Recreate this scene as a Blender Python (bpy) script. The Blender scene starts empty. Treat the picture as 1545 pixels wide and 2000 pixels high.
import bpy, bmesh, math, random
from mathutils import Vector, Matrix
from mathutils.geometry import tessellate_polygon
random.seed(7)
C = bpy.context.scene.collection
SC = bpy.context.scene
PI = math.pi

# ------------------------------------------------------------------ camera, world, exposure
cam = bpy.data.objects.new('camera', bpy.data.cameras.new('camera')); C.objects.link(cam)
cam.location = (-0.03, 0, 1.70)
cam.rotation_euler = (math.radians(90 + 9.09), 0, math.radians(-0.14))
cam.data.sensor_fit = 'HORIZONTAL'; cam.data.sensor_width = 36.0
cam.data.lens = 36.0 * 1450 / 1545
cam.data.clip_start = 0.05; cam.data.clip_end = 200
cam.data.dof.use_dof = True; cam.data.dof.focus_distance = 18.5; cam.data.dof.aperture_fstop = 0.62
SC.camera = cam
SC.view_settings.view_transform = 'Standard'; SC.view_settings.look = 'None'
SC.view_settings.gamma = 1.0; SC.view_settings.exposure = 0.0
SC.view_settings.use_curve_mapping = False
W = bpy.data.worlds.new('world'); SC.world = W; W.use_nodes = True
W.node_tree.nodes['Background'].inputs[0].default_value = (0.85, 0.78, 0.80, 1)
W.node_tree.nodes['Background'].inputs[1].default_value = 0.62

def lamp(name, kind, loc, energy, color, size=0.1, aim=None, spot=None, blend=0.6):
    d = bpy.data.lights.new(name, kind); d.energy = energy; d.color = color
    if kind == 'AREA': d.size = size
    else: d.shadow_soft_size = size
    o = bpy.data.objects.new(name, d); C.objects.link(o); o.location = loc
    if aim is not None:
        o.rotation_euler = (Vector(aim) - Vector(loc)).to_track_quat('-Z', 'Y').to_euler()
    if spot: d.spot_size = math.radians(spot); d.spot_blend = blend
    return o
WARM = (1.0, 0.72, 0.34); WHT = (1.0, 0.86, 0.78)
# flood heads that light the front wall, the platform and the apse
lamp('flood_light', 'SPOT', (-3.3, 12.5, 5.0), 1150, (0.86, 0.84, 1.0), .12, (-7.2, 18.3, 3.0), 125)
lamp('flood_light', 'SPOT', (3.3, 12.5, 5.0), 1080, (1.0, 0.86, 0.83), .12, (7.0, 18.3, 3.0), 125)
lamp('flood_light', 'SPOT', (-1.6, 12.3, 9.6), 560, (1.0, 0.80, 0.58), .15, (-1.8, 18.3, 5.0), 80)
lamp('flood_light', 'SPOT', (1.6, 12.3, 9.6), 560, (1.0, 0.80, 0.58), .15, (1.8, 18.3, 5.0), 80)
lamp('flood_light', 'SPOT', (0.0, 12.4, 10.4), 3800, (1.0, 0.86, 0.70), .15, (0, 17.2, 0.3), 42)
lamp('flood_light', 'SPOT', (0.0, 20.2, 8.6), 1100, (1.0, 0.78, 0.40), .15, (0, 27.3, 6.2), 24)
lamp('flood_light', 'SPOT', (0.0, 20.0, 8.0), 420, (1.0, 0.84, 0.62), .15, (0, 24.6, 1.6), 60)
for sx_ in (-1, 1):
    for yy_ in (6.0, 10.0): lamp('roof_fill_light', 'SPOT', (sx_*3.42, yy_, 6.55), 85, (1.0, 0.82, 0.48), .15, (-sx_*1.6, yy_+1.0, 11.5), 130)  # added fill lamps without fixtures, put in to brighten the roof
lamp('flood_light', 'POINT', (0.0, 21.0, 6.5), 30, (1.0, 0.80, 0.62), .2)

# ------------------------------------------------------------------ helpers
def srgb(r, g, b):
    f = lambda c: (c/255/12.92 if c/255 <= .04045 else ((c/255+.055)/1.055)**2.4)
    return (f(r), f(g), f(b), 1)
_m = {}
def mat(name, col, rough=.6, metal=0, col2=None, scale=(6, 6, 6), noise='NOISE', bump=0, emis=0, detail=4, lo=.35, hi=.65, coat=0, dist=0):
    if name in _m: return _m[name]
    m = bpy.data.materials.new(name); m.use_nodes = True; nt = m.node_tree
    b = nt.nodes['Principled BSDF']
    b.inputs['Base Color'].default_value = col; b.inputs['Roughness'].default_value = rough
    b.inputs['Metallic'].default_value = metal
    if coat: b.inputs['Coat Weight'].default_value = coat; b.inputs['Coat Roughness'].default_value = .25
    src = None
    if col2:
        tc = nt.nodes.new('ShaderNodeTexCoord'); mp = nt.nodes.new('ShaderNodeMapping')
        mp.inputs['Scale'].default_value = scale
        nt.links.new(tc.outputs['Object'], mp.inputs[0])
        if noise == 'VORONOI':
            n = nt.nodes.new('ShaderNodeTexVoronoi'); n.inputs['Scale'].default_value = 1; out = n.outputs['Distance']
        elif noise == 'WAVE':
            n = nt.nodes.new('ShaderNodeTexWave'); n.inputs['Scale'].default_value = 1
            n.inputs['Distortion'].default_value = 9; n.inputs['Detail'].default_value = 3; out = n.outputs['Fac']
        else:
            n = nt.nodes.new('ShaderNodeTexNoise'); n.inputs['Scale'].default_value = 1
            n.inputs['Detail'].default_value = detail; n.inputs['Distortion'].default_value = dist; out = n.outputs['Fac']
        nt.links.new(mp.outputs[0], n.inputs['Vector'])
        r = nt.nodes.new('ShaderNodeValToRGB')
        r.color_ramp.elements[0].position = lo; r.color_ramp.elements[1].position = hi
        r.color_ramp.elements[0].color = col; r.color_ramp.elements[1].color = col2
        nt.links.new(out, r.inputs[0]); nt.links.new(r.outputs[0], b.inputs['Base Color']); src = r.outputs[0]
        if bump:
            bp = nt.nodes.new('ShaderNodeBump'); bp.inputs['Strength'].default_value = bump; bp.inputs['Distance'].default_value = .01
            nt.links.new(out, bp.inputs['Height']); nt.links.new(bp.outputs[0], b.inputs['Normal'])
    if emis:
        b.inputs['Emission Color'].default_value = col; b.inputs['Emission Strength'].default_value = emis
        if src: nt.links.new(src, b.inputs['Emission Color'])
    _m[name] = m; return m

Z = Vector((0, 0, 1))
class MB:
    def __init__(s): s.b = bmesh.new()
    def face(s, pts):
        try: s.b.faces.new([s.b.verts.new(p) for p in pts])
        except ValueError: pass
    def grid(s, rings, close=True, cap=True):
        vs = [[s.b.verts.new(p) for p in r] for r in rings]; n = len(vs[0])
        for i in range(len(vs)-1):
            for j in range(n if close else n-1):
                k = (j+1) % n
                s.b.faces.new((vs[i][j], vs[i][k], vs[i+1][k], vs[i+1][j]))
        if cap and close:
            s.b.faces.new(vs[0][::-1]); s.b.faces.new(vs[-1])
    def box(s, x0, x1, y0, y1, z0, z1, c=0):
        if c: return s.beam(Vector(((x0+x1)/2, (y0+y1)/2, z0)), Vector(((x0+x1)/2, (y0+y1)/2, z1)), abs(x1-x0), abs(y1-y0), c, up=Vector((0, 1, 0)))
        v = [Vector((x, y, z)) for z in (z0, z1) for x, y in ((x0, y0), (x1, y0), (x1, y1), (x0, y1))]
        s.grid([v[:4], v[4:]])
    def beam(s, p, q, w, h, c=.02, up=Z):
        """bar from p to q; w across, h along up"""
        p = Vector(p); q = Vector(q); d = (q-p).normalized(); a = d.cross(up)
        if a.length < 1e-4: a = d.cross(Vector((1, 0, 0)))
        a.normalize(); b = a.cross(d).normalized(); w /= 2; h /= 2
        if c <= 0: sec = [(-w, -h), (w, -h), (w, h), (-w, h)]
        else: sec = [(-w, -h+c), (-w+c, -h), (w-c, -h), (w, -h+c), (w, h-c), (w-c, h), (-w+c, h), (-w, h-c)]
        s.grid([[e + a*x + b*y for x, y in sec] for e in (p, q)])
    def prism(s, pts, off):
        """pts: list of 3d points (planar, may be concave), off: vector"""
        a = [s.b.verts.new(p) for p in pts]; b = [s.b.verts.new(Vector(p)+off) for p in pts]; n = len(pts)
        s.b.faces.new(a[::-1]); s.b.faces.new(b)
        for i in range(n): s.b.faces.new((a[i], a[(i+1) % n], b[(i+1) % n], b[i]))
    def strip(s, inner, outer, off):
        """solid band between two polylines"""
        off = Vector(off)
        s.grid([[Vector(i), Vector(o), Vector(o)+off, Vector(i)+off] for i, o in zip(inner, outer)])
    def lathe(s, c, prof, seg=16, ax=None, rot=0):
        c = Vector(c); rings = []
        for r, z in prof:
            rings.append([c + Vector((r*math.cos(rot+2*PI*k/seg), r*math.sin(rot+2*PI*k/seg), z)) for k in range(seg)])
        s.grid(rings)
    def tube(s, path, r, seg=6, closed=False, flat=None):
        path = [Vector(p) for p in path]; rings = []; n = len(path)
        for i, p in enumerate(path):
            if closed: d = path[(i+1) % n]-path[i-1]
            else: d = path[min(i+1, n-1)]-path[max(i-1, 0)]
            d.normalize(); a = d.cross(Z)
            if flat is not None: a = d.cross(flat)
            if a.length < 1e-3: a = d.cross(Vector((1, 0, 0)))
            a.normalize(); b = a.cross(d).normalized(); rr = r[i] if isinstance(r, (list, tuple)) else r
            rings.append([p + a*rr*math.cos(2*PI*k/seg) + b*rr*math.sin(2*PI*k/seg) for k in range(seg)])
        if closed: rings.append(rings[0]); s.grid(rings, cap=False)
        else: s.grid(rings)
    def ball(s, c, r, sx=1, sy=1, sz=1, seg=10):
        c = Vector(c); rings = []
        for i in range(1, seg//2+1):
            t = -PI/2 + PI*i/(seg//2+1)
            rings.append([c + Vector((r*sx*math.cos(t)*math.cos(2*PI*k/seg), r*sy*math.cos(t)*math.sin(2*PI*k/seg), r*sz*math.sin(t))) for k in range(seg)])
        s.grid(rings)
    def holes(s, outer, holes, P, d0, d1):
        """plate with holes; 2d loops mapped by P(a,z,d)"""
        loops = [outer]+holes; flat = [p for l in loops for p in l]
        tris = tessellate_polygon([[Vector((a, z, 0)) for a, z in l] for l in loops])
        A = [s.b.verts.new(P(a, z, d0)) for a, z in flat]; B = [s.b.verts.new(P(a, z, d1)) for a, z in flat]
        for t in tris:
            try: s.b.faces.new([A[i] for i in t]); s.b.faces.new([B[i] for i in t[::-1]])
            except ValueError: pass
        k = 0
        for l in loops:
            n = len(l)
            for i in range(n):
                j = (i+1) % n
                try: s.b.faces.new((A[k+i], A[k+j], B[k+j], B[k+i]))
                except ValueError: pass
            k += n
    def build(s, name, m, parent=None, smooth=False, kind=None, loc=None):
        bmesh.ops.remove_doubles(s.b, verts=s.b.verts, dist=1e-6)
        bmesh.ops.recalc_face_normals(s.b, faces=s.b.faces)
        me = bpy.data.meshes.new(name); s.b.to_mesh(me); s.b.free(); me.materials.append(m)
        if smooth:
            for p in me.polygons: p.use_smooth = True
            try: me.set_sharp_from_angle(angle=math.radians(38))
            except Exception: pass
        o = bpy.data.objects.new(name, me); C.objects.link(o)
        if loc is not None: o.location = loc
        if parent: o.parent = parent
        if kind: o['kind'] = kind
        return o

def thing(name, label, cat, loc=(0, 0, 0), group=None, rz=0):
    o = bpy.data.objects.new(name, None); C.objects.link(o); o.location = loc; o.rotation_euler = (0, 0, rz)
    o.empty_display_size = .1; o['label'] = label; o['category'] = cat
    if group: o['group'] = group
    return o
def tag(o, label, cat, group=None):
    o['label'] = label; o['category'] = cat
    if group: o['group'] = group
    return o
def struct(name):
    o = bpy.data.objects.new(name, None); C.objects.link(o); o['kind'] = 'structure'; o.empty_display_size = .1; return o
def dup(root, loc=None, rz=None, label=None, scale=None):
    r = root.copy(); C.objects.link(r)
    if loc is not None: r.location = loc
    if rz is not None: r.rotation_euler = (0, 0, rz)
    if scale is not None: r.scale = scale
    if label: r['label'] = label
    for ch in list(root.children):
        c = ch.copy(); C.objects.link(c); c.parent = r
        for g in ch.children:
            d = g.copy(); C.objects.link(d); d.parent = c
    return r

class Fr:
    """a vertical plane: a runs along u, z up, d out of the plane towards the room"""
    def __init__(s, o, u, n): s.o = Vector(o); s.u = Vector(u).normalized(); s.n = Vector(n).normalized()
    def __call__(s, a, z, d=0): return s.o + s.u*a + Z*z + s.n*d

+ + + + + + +

From the data, list each line in which the string "scene" appears.

Recreate this scene as a Blender Python (bpy) script. The Blender scene starts empty. Treat the picture as 1545 pixels wide and 2000 pixels high.
C = bpy.context.scene.collection
SC = bpy.context.scene